Supplied data —
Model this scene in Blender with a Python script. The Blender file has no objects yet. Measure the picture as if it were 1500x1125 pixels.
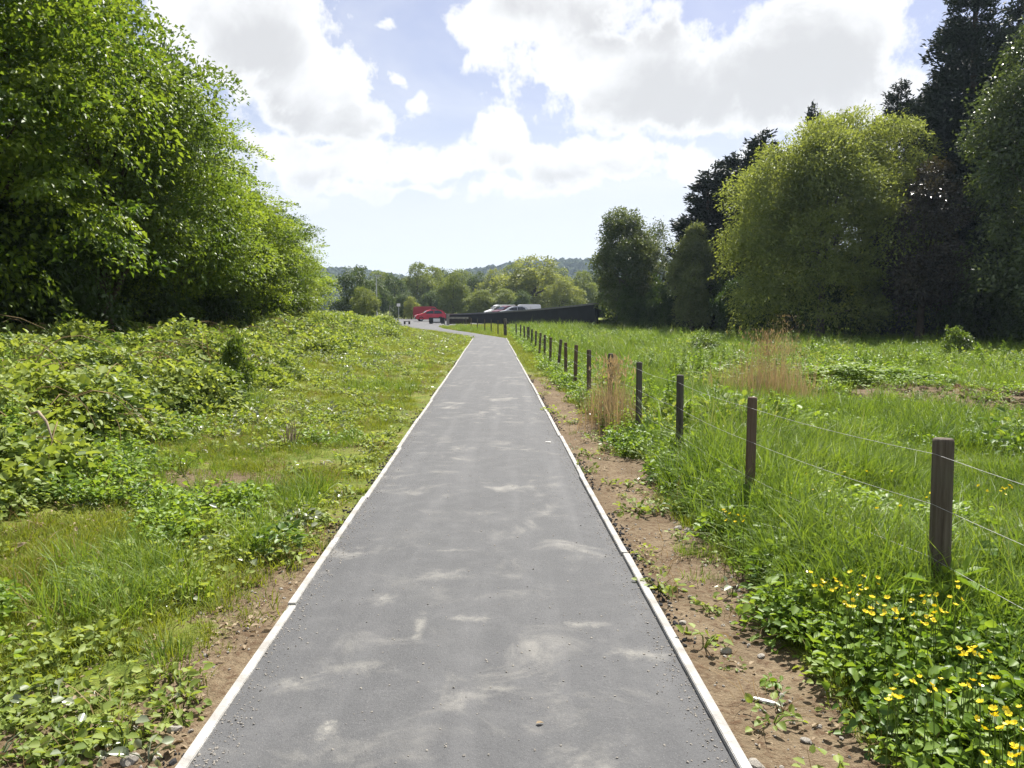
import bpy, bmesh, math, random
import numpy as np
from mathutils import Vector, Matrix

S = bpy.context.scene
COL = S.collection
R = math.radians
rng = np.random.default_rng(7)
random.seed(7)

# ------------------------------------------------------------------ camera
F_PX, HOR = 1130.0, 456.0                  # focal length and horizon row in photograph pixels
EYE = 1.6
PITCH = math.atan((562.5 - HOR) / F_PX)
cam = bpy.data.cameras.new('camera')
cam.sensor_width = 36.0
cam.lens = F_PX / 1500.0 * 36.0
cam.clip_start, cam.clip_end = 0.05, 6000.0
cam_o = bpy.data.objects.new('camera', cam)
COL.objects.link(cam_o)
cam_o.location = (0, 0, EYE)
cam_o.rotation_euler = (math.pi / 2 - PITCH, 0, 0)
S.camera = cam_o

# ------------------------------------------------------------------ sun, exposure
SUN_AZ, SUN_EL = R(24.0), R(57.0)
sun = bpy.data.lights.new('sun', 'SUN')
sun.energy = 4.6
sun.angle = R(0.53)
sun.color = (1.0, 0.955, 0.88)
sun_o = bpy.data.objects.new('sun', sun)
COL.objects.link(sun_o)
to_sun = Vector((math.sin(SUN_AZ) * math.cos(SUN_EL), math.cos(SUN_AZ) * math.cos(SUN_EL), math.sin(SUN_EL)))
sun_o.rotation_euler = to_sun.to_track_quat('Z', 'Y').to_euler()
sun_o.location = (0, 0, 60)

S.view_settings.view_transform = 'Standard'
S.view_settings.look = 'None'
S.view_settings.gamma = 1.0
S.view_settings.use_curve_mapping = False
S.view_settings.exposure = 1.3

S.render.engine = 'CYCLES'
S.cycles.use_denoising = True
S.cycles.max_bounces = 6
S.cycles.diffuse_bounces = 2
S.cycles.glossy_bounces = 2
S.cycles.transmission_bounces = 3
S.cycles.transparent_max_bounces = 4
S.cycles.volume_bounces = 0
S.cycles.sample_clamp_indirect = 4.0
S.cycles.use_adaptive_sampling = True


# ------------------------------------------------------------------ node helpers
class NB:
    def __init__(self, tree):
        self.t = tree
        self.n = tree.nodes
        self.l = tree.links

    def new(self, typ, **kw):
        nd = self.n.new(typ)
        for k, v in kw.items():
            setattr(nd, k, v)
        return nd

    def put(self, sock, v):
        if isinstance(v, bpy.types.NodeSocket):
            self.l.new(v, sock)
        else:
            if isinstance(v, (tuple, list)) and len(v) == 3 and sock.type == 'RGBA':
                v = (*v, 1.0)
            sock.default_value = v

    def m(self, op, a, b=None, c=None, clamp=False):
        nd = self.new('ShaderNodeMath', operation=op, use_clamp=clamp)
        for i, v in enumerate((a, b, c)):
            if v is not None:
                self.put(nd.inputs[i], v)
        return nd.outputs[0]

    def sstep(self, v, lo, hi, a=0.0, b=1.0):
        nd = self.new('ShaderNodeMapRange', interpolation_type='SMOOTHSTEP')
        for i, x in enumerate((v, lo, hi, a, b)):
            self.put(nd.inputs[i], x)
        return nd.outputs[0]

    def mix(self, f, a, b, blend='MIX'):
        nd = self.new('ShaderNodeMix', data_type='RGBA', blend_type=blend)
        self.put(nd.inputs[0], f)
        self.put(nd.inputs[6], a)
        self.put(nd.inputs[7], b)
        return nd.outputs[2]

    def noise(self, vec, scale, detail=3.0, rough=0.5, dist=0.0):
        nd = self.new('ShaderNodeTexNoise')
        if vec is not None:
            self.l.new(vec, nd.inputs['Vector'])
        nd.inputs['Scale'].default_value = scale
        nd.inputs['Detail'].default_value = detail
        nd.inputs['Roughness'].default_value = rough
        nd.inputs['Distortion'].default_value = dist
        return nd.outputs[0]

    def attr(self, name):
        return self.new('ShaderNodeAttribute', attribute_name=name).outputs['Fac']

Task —
Restate the material word for word from its first line through the line containing "from mathutils import Vector, Matrix", both included; the pictures do not belong in it.

Problem solution —
Model this scene in Blender with a Python script. The Blender file has no objects yet. Measure the picture as if it were 1500x1125 pixels.
import bpy, bmesh, math, random
import numpy as np
from mathutils import Vector, Matrix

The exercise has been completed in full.